The Banyan (Ficus Indica or Bengaliensis)—
The Indian tree, whose branches
downward bent,
Take root again, a boundless
canopy—
and the Peepul or Pippul (Ficus Religiosa) are amongst the finest trees in this country—or perhaps in the world—and on a very spacious pleasure ground or park they would present truly magnificent aspects. Colonel Sykes alludes to a Banyan at the village of Nikow in Poonah with 68 stems descending from and supporting the branches. This tree is said to be capable of affording shelter to 20,000 men. It is a tree of this sort which Milton so well describes.
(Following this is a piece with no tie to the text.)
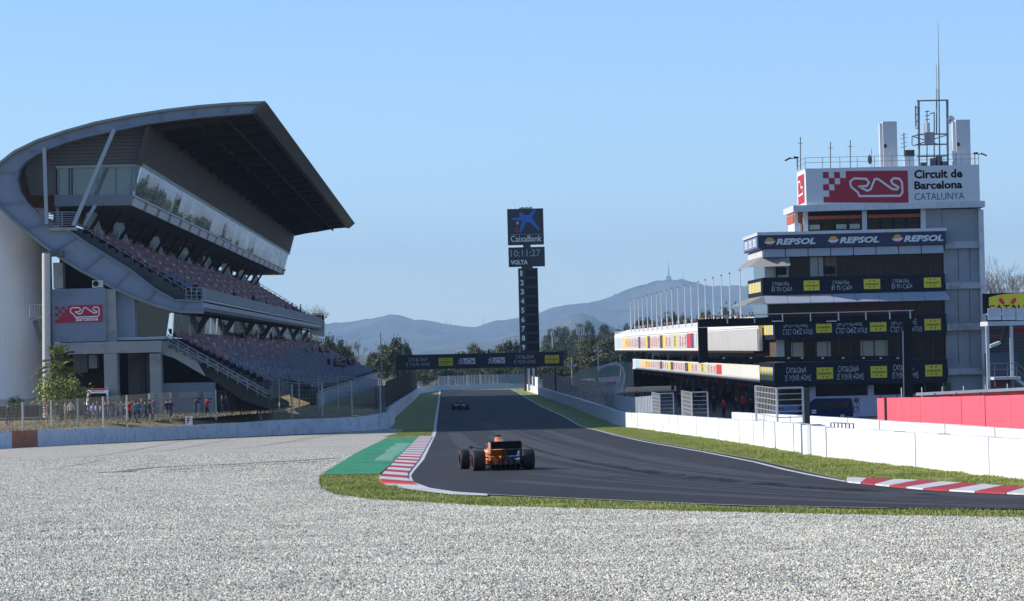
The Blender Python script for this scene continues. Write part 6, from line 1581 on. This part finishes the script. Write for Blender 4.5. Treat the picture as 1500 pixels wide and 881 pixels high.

The fig tree, not that kind
for fruit renowned,
But such as at this day, to
Indians known
In Malabar or Deccan, spreads
her arms
Branching so broad and long,
a pillared shade,
High over arched, and echoing
walks between
There oft the Indian herdsman,
shunning heat,
Shelters in cool, and tends
his pasturing herds
At loop holes cut through
the thickest shade those leaves,
They gathered, broad as Amazonian
taige;
And with what skill they had
together sewed,
To gird their waste.
Milton is mistaken as to the size of the leaves of this tree, though he has given its general character with great exactness.[123]
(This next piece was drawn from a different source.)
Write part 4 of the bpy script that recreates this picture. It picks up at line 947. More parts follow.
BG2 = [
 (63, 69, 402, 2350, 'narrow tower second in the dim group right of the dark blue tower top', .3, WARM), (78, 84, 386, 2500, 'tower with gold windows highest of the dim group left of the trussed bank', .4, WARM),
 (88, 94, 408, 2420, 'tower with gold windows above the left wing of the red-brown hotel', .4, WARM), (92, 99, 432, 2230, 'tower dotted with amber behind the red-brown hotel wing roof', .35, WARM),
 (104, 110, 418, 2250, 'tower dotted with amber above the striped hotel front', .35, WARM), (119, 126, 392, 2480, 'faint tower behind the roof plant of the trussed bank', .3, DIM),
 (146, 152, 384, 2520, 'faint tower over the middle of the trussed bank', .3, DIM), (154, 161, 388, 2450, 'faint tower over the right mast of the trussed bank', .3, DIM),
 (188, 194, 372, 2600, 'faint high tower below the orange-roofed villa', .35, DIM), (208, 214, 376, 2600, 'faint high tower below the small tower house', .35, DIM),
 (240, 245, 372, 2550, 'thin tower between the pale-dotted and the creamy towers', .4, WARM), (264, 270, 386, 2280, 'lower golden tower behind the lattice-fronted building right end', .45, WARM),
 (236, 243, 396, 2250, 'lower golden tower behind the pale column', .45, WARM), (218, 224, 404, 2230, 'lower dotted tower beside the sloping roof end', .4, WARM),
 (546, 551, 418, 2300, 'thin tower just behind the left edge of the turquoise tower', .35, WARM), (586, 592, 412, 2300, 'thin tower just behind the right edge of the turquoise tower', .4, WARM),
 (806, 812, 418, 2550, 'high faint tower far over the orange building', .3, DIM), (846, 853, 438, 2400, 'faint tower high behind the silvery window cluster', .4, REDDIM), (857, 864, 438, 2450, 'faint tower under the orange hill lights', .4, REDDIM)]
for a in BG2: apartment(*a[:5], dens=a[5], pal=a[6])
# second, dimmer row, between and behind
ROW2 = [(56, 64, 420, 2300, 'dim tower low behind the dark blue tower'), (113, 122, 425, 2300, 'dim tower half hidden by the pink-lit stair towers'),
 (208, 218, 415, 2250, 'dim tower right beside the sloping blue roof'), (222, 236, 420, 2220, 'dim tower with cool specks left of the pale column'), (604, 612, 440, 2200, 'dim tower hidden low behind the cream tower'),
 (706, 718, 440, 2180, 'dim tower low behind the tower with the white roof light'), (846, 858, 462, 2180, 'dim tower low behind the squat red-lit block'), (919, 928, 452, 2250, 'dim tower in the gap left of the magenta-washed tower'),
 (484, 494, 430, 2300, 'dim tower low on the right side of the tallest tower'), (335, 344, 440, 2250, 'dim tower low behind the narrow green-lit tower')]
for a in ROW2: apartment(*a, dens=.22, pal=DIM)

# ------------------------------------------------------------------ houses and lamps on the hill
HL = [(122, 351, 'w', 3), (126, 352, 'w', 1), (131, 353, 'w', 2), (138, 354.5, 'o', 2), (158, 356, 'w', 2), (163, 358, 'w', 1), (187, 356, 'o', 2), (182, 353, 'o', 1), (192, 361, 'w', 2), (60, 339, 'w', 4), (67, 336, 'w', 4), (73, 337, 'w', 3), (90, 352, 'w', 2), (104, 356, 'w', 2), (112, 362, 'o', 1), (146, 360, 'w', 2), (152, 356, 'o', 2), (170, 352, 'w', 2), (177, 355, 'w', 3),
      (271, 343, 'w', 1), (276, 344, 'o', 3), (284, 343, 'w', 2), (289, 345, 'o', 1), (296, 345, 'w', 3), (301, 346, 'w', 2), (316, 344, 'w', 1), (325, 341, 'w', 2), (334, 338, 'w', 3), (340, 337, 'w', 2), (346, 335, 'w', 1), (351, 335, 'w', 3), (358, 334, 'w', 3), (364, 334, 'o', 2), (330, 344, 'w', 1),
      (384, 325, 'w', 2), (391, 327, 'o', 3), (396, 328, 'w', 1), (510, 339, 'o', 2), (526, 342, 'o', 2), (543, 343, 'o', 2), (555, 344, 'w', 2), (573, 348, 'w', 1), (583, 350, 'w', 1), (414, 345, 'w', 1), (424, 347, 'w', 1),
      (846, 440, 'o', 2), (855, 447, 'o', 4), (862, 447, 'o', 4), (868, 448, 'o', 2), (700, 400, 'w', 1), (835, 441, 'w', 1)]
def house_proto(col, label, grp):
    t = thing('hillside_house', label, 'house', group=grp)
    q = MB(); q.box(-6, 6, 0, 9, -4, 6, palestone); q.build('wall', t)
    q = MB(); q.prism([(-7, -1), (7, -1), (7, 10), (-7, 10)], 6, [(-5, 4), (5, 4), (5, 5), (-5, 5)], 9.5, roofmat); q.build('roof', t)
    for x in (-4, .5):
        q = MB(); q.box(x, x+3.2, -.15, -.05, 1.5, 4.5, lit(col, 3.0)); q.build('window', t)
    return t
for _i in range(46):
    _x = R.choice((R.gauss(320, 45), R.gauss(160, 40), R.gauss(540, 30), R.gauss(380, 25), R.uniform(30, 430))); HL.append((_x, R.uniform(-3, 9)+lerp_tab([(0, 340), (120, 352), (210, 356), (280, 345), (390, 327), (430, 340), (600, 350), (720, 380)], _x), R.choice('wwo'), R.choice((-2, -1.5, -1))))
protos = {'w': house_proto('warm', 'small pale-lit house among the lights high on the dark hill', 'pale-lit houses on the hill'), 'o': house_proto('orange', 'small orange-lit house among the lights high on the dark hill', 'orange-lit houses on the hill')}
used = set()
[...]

A remarkable banyan or buri tree, near Manjee, twenty miles west of Patna, is 375 inches in diameter, the circumference of its shadow at noon measuring 1116 feet. It has sixty stems, or dropped branches that have taken root. Under this tree once sat a naked fakir who had occupied that situation for 25 years; but he did not continue there the whole year, for his vow obliged him to be during the four cold months up to his neck in the water of the Ganges![124]
It is said that there is a banyan tree near Gombroon on the Persian gulf, computed to cover nearly 1,700 yards.
The Banyan tree in the Company’s Botanic garden, is a fine tree, but it is of small dimensions compared with those of the trees just mentioned.[125]
The cocoanut tree has a characteristically Oriental aspect and a natural grace, but it is not well suited to the ornamental garden or the princely villa. It is too suggestive of the rudest village scenery, and perhaps also of utilitarian ideas of mere profit, as every poor man who has half a dozen cocoanut trees on his ground disposes of the produce in the bazar.
I would recommend my native friends to confine their clumps of plaintain trees to the kitchen garden, for though the leaf of the plaintain is a proud specimen of oriental foliage when it is first opened out to the sun, it soon gets torn to shreds by the lightest breeze. The tattered leaves then dry up and the whole of the tree presents the most beggarly aspect imaginable. The stem is as ragged and untidy as the leaves.